On y apprend, dans le même temps, qu’un sursis annulé ne peut prémunir le pétitionnaire d’un délai de sursis supérieur à trois ans dans les faits, mais permet de le prémunir de toute évolution du droit qui lui serait défavorable. C’est ainsi un sursis qui est censé n’avoir jamais produit d’effet, mais qui en produit tout de même certains.

Au final, un sursis annulé ne compte pas, mais compte un peu quand même…

[1] CE, 9 mars 2016, Commune de BEAULIEU, n°383060.

[2] En ce sens, CE, 14 mars 1994, Ministre de l’EQUIPEMENT, n°105509.

[3] CAA Marseille, 26 mai 2014, M. GARRIGUES, n°12MA000113.

[4] Publiées à la Semaine Juridique Administrations et Collectivités Territoriales n°12, 23 mars 2015, 2078.

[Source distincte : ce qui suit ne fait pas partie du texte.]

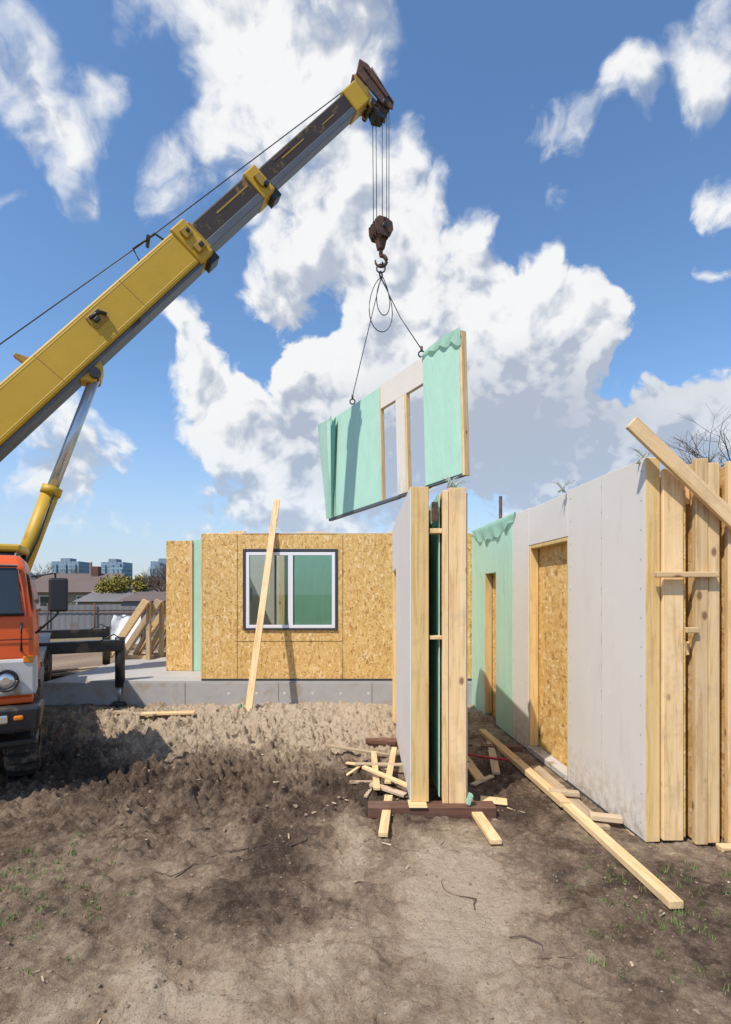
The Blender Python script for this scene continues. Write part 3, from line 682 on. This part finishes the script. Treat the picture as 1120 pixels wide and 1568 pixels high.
for dx_,dz_ in ((-.15,-.12),(.14,-.13),(.0,.15)): 
    q=hk+hd*dx_+Vector((0,0,dz_)); tube('hook_block_bolt',[q-sd*.18,q+sd*.18],.02,black,CR,8)
prism('hook_block_neck',[(-.12,-.18),(.12,-.18),(.06,-.42),(-.06,-.42)],hk,hd,Vector((0,0,1)),sd,.14,rust,CR)
tube('hook_shank',[hk+Vector((0,0,-.38)),hk+Vector((0,0,-.52))],.042,rust,CR,12)
hx=Vector((1,0,0)); hc=hk+Vector((0,0,-.66))
pts=[hk+Vector((0,0,-.50))]+[hc+hx*.12*math.sin(a_)+Vector((0,0,.12*math.cos(a_))) for a_ in [k*math.pi*1.55/14 for k in range(15)]]
tube('hook',pts,[.040]+[.048-.0020*k for k in range(15)],rust,CR,12)
ring=hc+Vector((0,0,-.16))
torus('sling_ring',ring,.09,.018,wire,CR,(1,0,0),(0,0,1)); torus('sling_shackle',ring+Vector((.0,0,-.13)),.06,.018,wire,CR,(.5,.86,0),(0,0,1))
torus('shackle_small',ring+Vector((.04,0,.08)),.05,.014,wire,CR,(.3,.9,0),(0,0,1))
rb=ring+Vector((0,0,-.2))
pl=L0+ex*LL*.245+ez*(HH-.0)-en*.04; pr=L0+ex*LL*.769+ez*(HH+.0)-en*.04
tube('sling',[rb,pl+Vector((0,0,.22))],.010,wire,CR,6); tube('sling',[rb,(rb+pr)/2+Vector((0,0,-.02)),pr+Vector((0,0,.18))],.010,wire,CR,6)
for p in (pl,pr):
    torus('lifting_eye',p+Vector((0,0,.09)),.06,.016,wire,CR,(1,0,0),(0,0,1)); tube('lifting_shackle',[p+Vector((0,0,.14)),p+Vector((0,0,.24))],.025,rust,CR,8)
for k_,(wd_,dp_) in enumerate(((.30,.58),(.17,.40))):
    pts=[rb+Vector((.05*k_+math.sin(k/24*2*math.pi)*wd_*math.sin(k/24*math.pi)**.6,.1*math.sin(k/24*6.28),-dp_*(1-math.cos(k/24*2*math.pi)))) for k in range(25)]
    tube('sling_loop',pts,.010,wire,CR,6)
# ------------------------------------------------------------------ background
F=empty('metal_fence')
fv=[];ff=[];nx_=320
for i in range(nx_):
    x=-21+i*.045; o_=.006 if (i//3)%2 else -.006
    fv+= [(x,21.8+o_,0.0),(x,21.8+o_,1.28+(.06 if (i//60)%2 else 0))]
for i in range(nx_-1): ff.append((2*i,2*i+2,2*i+3,2*i+1))
obj('fence_sheets',fv,ff,fencem,F)
for i in range(8): tube('fence_post',[(-21+i*1.95,21.7,-.1),(-21+i*1.95,21.7,1.4)],.035,rust,F,6)
tube('fence_rail',[(-21,21.72,1.1),(-7.3,21.72,1.1)],.025,rust,F,6)
def vhouse(x0,x1,y,w,ridge,eave,rm,name='village_house'):
    Hh=empty(name); 
    box('walls',(x0,y,-.2),(x1,y+w,eave),wallm,Hh,0)
    v=[(x0-.4,y-.4,eave-.1),(x1+.4,y-.4,eave-.1),(x1+.4,y+w+.4,eave-.1),(x0-.4,y+w+.4,eave-.1),(x0-.4+ (x1-x0)*.12,y+w/2,ridge),(x1+.4-(x1-x0)*.12,y+w/2,ridge)]
    obj('roof',v,[(0,1,5,4),(1,2,5),(2,3,4,5),(3,0,4),(0,3,2,1)],rm,Hh)
    for k in range(2):
        xx=x0+(x1-x0)*(.25+.4*k); box('window',(xx,y-.03,eave*.4),(xx+.9,y+.0,eave*.8),darkglass,Hh,0); box('window_frame',(xx-.08,y-.02,eave*.36),(xx+.98,y-.005,eave*.84),offwhite,Hh,0)
    box('chimney',(x0+(x1-x0)*.6,y+w*.4,eave),(x0+(x1-x0)*.6+.5,y+w*.4+.5,ridge+.5),rust,Hh,0)
vhouse(-24,-17.6,36,6,3.3,2.0,roofm); vhouse(-16.2,-11.3,30,5,2.35,1.45,roofg); vhouse(-60,-44,80,8,4.6,3.0,roofm); vhouse(46,58,85,8,4.6,3.0,roofm)
SD=empty('garden_shed'); box('shed_walls',(-11.6,25,0),(-9.2,27,1.45),fencem,SD,0); obj('shed_roof',[(-11.8,24.8,1.45),(-9.0,24.8,1.45),(-9.0,27.2,1.9),(-11.8,27.2,1.9)],[(0,1,2,3)],roofm,SD); box('shed_door',(-10.6,24.97,0),(-9.9,24.995,1.3),wood_dark,SD,0)
tube('utility_pole',[(-31.5,60,0),(-31.5,60,5.4)],.12,bark); 
def mat_apt():
    m,nt,b=new_mat('apartment_facade'); v=ncoord(nt)
    br=N(nt,'ShaderNodeTexBrick'); br.offset=0; br.inputs['Scale'].default_value=1; br.inputs['Brick Width'].default_value=3.2; br.inputs['Row Height'].default_value=3.0; br.inputs['Mortar Size'].default_value=.6
    br.inputs['Color1'].default_value=(.12,.20,.26,1); br.inputs['Color2'].default_value=(.16,.25,.31,1); br.inputs['Mortar'].default_value=(.22,.31,.38,1)
    mp=N(nt,'ShaderNodeMapping'); mp.inputs['Rotation'].default_value=(R(-90),0,0); nt.links.new(v,mp.inputs[0]); nt.links.new(mp.outputs[0],br.inputs['Vector'])
    nt.links.new(br.outputs[0],b.inputs['Base Color']); b.inputs['Roughness'].default_value=.7; return m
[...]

[5] Etant remarqué qu’une délibération arrêtant un projet de PLU constituerait donc implicitement une « disposition d’urbanisme », au moins au sens de l’Article L. 600-2.

[6] CE, 15 novembre 2010, SARL FRANCIMO, n°342672.

[7] Voir par exemple : CAA Lyon, 27 décembre 2001, Commune de LA CLUSAZ, n°98LY01450 ; CAA Paris, 20 janvier 2004, Commune de BOUGIVAL, n°00PA02366.

[8] Elle a d’ailleurs été fichée comme telle en A au Recueil Lebon.